━━━━━ Data block ━━━━━
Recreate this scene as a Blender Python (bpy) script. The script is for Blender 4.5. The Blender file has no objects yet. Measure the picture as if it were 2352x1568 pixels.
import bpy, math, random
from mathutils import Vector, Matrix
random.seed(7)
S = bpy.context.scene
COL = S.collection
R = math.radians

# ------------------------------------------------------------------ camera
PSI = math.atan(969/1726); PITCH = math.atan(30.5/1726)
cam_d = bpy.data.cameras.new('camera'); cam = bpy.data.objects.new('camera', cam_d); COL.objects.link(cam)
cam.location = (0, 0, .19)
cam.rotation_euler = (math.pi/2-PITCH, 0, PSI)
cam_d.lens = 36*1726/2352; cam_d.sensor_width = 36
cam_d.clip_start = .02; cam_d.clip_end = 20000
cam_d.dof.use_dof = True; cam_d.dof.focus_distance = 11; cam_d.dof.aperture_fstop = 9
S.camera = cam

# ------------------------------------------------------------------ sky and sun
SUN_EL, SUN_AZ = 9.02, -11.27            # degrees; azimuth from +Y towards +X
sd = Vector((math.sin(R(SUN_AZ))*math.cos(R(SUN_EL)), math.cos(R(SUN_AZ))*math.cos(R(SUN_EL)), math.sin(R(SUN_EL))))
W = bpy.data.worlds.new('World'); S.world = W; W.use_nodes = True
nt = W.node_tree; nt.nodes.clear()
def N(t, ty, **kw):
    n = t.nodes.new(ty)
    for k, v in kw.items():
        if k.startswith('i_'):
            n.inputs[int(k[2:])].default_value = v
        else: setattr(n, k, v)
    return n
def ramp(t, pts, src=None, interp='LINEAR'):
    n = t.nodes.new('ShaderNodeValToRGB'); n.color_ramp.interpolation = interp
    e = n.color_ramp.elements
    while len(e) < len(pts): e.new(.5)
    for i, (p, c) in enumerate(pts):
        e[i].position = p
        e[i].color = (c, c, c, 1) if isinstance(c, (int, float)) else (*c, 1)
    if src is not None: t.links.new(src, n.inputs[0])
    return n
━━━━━
Task directions:
From the first line of the data through the line with "R = math.radians", quote each line exactly and add nothing else.

Output of the task:
Recreate this scene as a Blender Python (bpy) script. The script is for Blender 4.5. The Blender file has no objects yet. Measure the picture as if it were 2352x1568 pixels.
import bpy, math, random
from mathutils import Vector, Matrix
random.seed(7)
S = bpy.context.scene
COL = S.collection
R = math.radians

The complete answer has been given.